If you look at that as the backdrop, to be in the position we are now, it’s a remarkable achievement. And if you wanted to understand the quantum of that, just look at the World Athletics Championship bid last year, where, because of what we’d achieved with London 2012, we were able to knock over a bid from the Qataris simply because we’re now trusted to deliver what we promise. I think that is an incredibly powerful legacy.

Then look at the three main parts of an Olympic cycle: the construction, the operations and the legacy.

In construction terms, this is the largest construction project anywhere in Europe. Somebody told me rather tritely that it’s the equivalent of building two Heathrow Terminal 5s in half the time. Operationally, it’s the largest logistical operation a country undertakes outside a major war. You’ve probably got somewhere between 120 and 150 heads of state in London on or around 27 July.

In security terms, you’re dealing with a Wimbledon Championship, two FA Cup finals and a G20 each day, every day, for 16 consecutive days.

So the scale of this challenge is enormous. And, in legacy terms, we’re trying to do something that no other host city has ever done before.

The mistake the Australians made in Sydney in 2000 was to have the Games and then to pull the shutters down pretty quickly afterwards. I always say to people, London 2012 is not the end of the story; it’s the start of a new chapter. You’ll only be able to judge how many more people we get playing sports in this country, the answer to the Singapore pledge, probably about five or six years afterwards.

You’ll only be able to judge the effect that this has had on the redevelopment of the area around Stratford, probably a decade after it’s taken place. This is very long-term stuff. The crucial thing is that we recognise this is the start of a new opportunity and make the most of it.

What is the timetable for delivering legacy after the Games?

Baroness Ford We’re exactly where we expected to be at this point. We are delighted that the venues have either been let or, in the case of the Olympic Village, courtesy of the ODA, sold, and sold in a very sustainable way.

Over the course of the next three months, we hope to finalise and settle the stadium and the broadcast centre [arrangements], so I’m really hoping for a clean sweep before the Games.

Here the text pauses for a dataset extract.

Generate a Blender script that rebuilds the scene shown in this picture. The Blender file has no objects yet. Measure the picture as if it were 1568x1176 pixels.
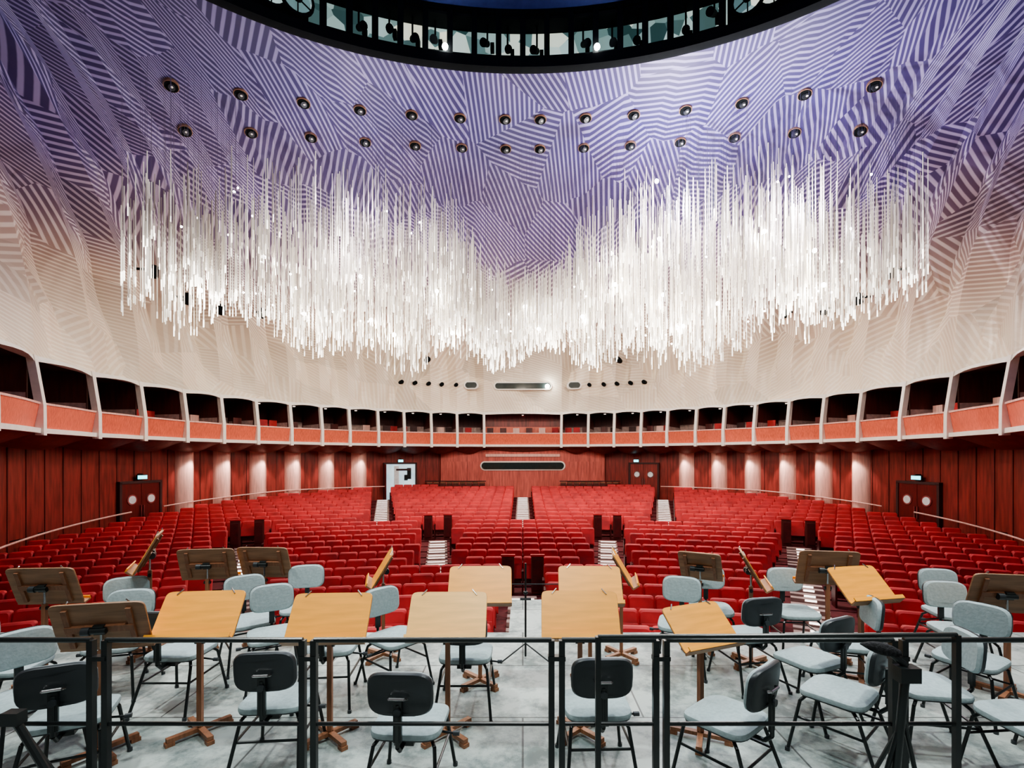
import bpy, math, random
from mathutils import Matrix, Vector
random.seed(7)
H=2.15   # camera height above stage floor; geometry authored relative to eye level then raised
sc=bpy.context.scene
pi=math.pi
rad=math.radians
# ------------------------------------------------------------------ materials
def newmat(name):
    m=bpy.data.materials.new(name); m.use_nodes=True
    nt=m.node_tree; b=nt.nodes['Principled BSDF']
    return m,nt,b
def pm(name,col,rough=.5,metal=0,noise=.12,scale=6,emit=0,ecol=None,bump=0,stretch=None,spec=None,alpha=1):
    m,nt,b=newmat(name)
    tc=nt.nodes.new('ShaderNodeTexCoord'); n=nt.nodes.new('ShaderNodeTexNoise'); n.inputs['Scale'].default_value=scale
    n.inputs['Detail'].default_value=4
    src=tc.outputs['Object']
    if stretch:
        mp=nt.nodes.new('ShaderNodeMapping'); mp.inputs['Scale'].default_value=stretch
        nt.links.new(src,mp.inputs['Vector']); src=mp.outputs['Vector']
    nt.links.new(src,n.inputs['Vector'])
    r=nt.nodes.new('ShaderNodeValToRGB')
    r.color_ramp.elements[0].position=.3; r.color_ramp.elements[1].position=.7
    r.color_ramp.elements[0].color=[max(0,c*(1-noise)) for c in col]+[1]
    r.color_ramp.elements[1].color=[min(1,c*(1+noise)) for c in col]+[1]
    nt.links.new(n.outputs['Fac'],r.inputs['Fac']); nt.links.new(r.outputs['Color'],b.inputs['Base Color'])
    b.inputs['Roughness'].default_value=rough; b.inputs['Metallic'].default_value=metal
    if emit:
        b.inputs['Emission Color'].default_value=list(ecol or col)+[1]; b.inputs['Emission Strength'].default_value=emit
    if bump:
        bp=nt.nodes.new('ShaderNodeBump'); bp.inputs['Strength'].default_value=bump; bp.inputs['Distance'].default_value=.02
        nt.links.new(n.outputs['Fac'],bp.inputs['Height']); nt.links.new(bp.outputs['Normal'],b.inputs['Normal'])
    if spec is not None: b.inputs['Specular IOR Level'].default_value=spec
    b.inputs['Alpha'].default_value=alpha
    return m
M={}
M['seat']=pm('red_velvet',(.46,.030,.032),.65,noise=.3,scale=2.2)
M['seatdark']=pm('dark_red_armrest',(.07,.006,.007),.4,noise=.3)
M['carpet']=pm('red_carpet',(.10,.010,.012),.9,noise=.3,scale=8)
M['wallred']=pm('red_stained_wood',(.22,.034,.026),.38,noise=.4,scale=5,stretch=(2,2,.2))
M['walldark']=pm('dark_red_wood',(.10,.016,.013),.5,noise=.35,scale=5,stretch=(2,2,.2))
M['pilaster']=pm('rose_wood_lit_tone',(.80,.47,.40),.4,noise=.2,scale=8,stretch=(4,4,.2))  # wood made paler to carry the light from above on the pilasters
M['parapet']=pm('orange_red_lacquer',(.74,.18,.11),.26,noise=.2,scale=8,stretch=(5,5,.3))
M['booth']=pm('booth_rose_panel',(.50,.12,.095),.4,noise=.3,scale=4,stretch=(3,3,.3))
M['white']=pm('ivory_paint',(.90,.87,.80),.45,noise=.05)
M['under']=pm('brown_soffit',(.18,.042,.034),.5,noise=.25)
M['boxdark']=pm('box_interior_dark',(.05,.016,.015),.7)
M['boxpale']=pm('box_panel_brightened',(.60,.42,.38),.6,noise=.25)  # light wood, raised further in place of light inside the boxes
M['boxfill']=pm('box_fill_glow',(1,.9,.8),.6,emit=5,ecol=(1,.85,.75))  # glowing discs added to lift the dark box interiors
M['black']=pm('black_painted_steel',(.010,.014,.014),.32,noise=.3,spec=.5)
M['blackp']=pm('black_plastic',(.028,.034,.038),.4,noise=.15)
M['grayfab']=pm('grey_blue_fabric',(.33,.41,.42),.85,noise=.1,scale=40,bump=.2)
M['metal']=pm('chromed_steel',(.5,.5,.5),.25,metal=1)
M['wood']=pm('honey_plywood',(.86,.37,.045),.38,noise=.12,scale=3,stretch=(1,9,9))
M['woodpale']=pm('pale_plywood',(.88,.50,.16),.38,noise=.12,scale=3,stretch=(1,9,9))
M['woodb']=pm('walnut_back',(.30,.165,.09),.5,noise=.3,scale=3,stretch=(1,9,9))
M['post']=pm('brown_wood_post',(.25,.11,.055),.5,noise=.25,scale=6,stretch=(8,8,1))
M['step']=pm('pale_step_nosing',(.36,.26,.23),.6)
M['steplight']=pm('step_light',(1,.95,.88),.4,emit=2.6,ecol=(1,.92,.85))
M['rimblack']=pm('black_gallery_steel',(.005,.007,.008),.8,spec=.1)
M['bluecap']=pm('dark_blue_ceiling',(.05,.08,.32),.7)
M['bulb']=pm('bright_bulb',(1,1,1),.3,emit=60,ecol=(1,.97,.90))
M['exit']=pm('exit_sign_glow',(.1,.7,.75),.4,emit=2.5,ecol=(.15,.8,.9))
M['glassdk']=pm('dark_window_glass',(.02,.03,.03),.08)
M['door']=pm('dark_red_door',(.12,.010,.008),.4,noise=.3,stretch=(3,3,.3))
M['paper']=pm('white_paper',(.75,.78,.8),.5)
M['lobby']=pm('lobby_wall_glow',(.55,.65,.7),.6,emit=.6,ecol=(.5,.75,.85),noise=.4,scale=2)  # emission stands in for the bluish light of the lobby
M['foam']=pm('black_foam',(.02,.02,.022),.95,noise=.5,scale=60,bump=.8)
def galmat():
    m,nt,b=newmat('gallery_wall_glow')
    tc=nt.nodes.new('ShaderNodeTexCoord'); n=nt.nodes.new('ShaderNodeTexVoronoi'); n.inputs['Scale'].default_value=1.7
    nt.links.new(tc.outputs['Object'],n.inputs['Vector'])
    s=nt.nodes.new('ShaderNodeSeparateColor'); nt.links.new(n.outputs['Color'],s.inputs[0])
    r=nt.nodes.new('ShaderNodeValToRGB'); e=r.color_ramp.elements; e[0].color=(.02,.05,.05,1); e[1].color=(.85,.86,.66,1); e[1].position=.95
    x=e.new(.35); x.color=(.13,.22,.21,1); x=e.new(.6); x.color=(.42,.58,.54,1)
    nt.links.new(s.outputs[0],r.inputs['Fac']); nt.links.new(r.outputs['Color'],b.inputs['Base Color']); nt.links.new(r.outputs['Color'],b.inputs['Emission Color'])
    b.inputs['Emission Strength'].default_value=.8; b.inputs['Roughness'].default_value=.4  # wall itself glows in place of the lit room behind the panes
    return m
M['galglow']=galmat()
def rodmat(name,em,lo=.35,hi=1.8,sc_=.45,col=(.50,.46,.40,1)):
    m,nt,b=newmat(name)
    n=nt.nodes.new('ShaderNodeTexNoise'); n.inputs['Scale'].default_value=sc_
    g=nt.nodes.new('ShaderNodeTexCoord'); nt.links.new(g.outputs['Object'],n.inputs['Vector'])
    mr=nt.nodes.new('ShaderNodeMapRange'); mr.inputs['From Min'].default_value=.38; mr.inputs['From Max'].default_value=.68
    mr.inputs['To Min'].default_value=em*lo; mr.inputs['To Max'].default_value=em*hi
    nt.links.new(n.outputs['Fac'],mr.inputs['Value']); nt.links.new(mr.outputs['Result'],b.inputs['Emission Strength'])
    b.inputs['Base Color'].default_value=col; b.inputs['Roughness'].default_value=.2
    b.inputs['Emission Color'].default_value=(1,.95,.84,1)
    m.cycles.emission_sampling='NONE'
    return m
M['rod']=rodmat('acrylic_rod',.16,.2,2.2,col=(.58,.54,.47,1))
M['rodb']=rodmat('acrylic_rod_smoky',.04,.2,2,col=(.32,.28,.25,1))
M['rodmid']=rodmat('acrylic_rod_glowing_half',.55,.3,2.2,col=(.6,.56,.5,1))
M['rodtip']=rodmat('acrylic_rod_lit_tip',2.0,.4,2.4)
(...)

LOCOG are in the process of fitting out the venues for the Games now, but then, after the Games, we must remember the Park will become a construction site again for about 15 to 18 months as we take the Olympic overlay off and we resize the Park, which has been super-sized for the Games. The North Park will reopen around the early summer of July 2013, so quite quickly after the Games, but the whole Park will reopen in 2014, when the stadium is finished, the aquatic centre is refitted, and so on. So, there is still quite a lot of work to do afterwards, but we’ll get it done promptly.

From 1 April, the Legacy Company becomes a development corporation, so, in addition to owning the land and stewarding the land on behalf of the mayor of London, we will also be our own planning authority, and that was a very deliberate step taken so that we could provide certainty to the development community over a long period.

This will be a 20-year build out.

How quickly can a community around the Park be created?

Dominic Grace It’s incredible what can be done with a deadline, isn’t it? I think we would all hope that some momentum can be kept up and there isn’t just a collective sigh of relief post-Olympics.

I started my life down in the docklands 20-plus years ago and one was forever selling the Docklands Light Railway and the Jubilee Line extension. In Stratford, transport infrastructure is all there already, and we’ve fast-tracked a lot of the other social infrastructure because of the Olympics. It ticks so many of the boxes that anyone, who wants to buy or, indeed, rent a home, would want out of a London home and it’s all going to be there.

Let’s use what’s happened to date as momentum to deliver a lot more because, in terms of infrastructure, I’d say Stratford now delivers everything one could want for a successful community: schools, jobs, tremendous transport and, of course, the parks, so let’s make the most of it as soon as possible. You’re not selling the future; it’s there for real in 2014.

How do you convince office occupiers to locate themselves in and around the Park?

Kevin Chapman We get hold of our site, the International Quarter, in March next year. We’re getting ready so that we can be in a position to start construction, as soon as we can, with our first pre-let. We aim to bring workers onto the site from the beginning of 2015, and that is very much our target.

We have to take that next step with our office occupiers to convince them that Stratford is the respectable office location that it will be.

That’s a very exciting journey that we’re on at the moment, talking to a lot of occupiers, in, interestingly, Canary Wharf, as well as the City and in the West End.

No question, in the next three or four months, we’re looking to see a shift in the perception of Stratford.

The robustness of the transport is a big selling point; there’s no doubt about that. But also, we’ve found interest from the City, certainly among those clustered around Liverpool Street, because most of the staff will come through Stratford already. But we’ve picked them up from all over.

Crossrail coming in in 2018 has opened up the west side of London for us.

A lot of the occupiers we talk to, they’re quite surprised to see that the office element is sat right in the centre of the Park, so it sits between Westfield and the stadium in the orbit.

That is a really clever piece of planning because, if you leave it at the heart, once the jobs come, many thousands of workers will be going through the shopping centre, so you need that heart to complement everything else that’s around there.